Requirements: Return the lines below exactly, from the first line to the line that contains "PI = math.pi". Leave out pictures.

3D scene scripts
# # # #
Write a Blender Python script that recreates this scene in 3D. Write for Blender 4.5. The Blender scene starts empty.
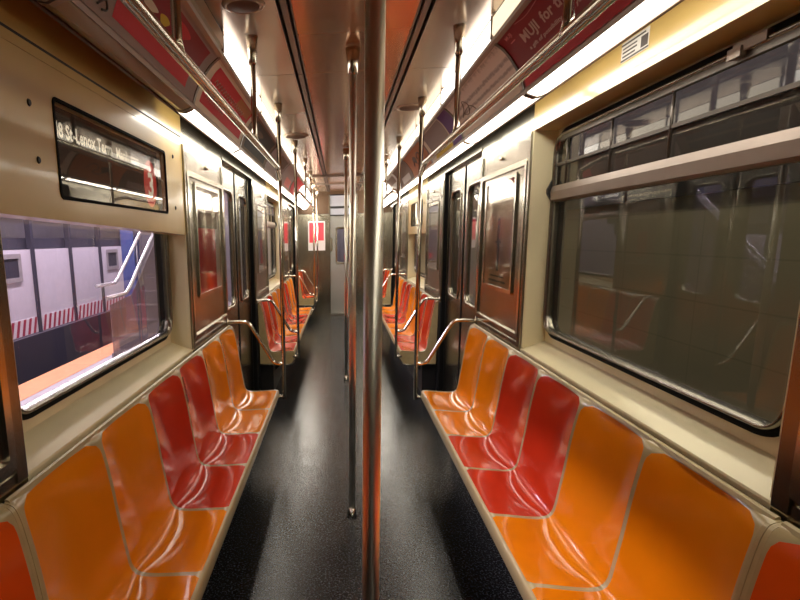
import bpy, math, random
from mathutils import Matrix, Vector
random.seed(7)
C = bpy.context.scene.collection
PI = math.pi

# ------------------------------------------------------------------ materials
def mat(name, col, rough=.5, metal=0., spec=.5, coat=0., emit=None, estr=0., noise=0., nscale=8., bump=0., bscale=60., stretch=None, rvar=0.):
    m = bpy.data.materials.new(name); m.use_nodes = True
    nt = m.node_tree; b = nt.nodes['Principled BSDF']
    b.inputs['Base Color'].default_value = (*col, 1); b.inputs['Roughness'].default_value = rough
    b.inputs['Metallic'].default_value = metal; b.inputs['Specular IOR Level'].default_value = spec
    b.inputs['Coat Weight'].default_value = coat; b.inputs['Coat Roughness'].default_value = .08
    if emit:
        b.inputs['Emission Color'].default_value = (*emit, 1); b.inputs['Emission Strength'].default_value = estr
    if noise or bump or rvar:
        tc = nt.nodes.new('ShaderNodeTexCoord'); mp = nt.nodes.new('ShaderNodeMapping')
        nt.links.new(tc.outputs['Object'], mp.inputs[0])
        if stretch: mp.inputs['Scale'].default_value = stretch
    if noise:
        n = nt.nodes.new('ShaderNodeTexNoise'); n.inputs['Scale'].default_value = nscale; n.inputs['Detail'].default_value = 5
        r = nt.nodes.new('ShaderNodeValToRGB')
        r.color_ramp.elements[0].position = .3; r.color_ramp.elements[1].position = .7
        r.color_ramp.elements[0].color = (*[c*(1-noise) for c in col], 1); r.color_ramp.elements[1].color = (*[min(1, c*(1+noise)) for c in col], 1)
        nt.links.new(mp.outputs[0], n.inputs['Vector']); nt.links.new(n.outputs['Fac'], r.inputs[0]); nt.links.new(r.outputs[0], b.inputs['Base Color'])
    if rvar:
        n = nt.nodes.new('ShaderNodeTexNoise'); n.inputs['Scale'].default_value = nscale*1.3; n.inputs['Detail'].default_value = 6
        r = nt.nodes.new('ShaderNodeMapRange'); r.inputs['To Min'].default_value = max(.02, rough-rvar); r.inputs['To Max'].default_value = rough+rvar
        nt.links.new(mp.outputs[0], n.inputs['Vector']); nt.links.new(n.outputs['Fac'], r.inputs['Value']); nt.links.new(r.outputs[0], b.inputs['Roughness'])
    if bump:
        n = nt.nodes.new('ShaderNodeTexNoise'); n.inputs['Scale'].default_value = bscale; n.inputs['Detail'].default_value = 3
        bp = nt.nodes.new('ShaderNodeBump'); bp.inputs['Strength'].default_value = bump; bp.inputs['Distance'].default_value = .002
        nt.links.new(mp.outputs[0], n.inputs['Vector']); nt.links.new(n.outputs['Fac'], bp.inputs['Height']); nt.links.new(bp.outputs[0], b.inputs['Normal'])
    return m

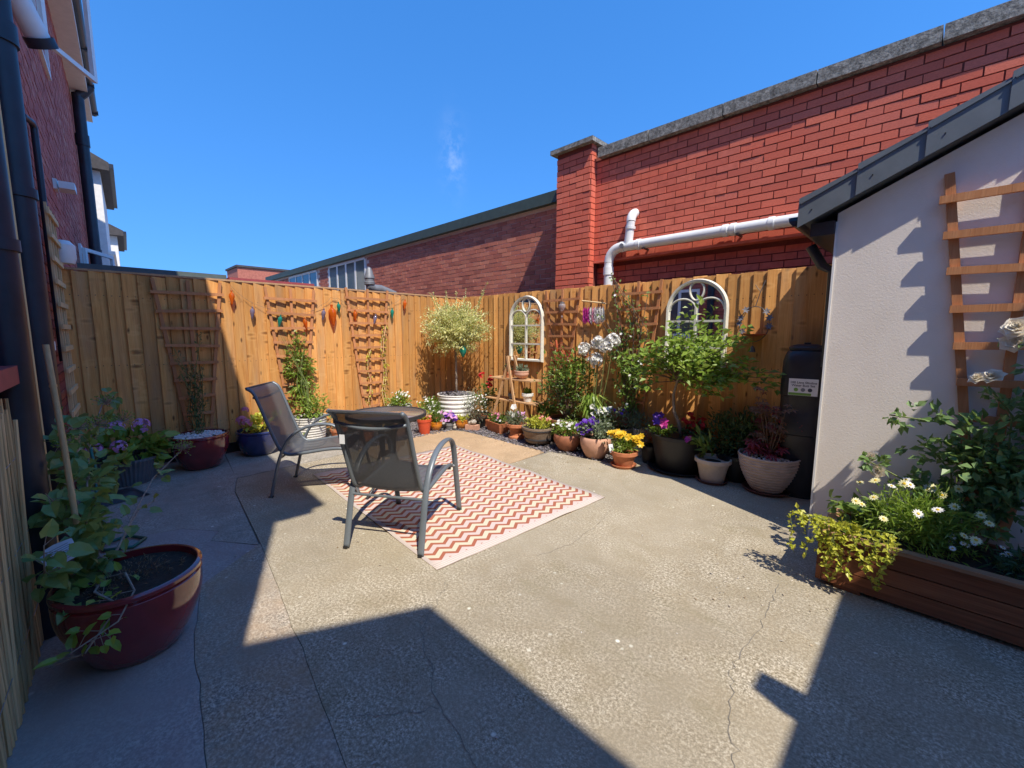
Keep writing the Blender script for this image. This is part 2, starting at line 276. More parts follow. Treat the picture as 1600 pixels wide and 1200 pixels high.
# # # #
Problem solution:
Write a Blender Python script that recreates this scene in 3D. Write for Blender 4.5. The Blender scene starts empty.
import bpy, math, random
from mathutils import Matrix, Vector
random.seed(7)
C = bpy.context.scene.collection
PI = math.pi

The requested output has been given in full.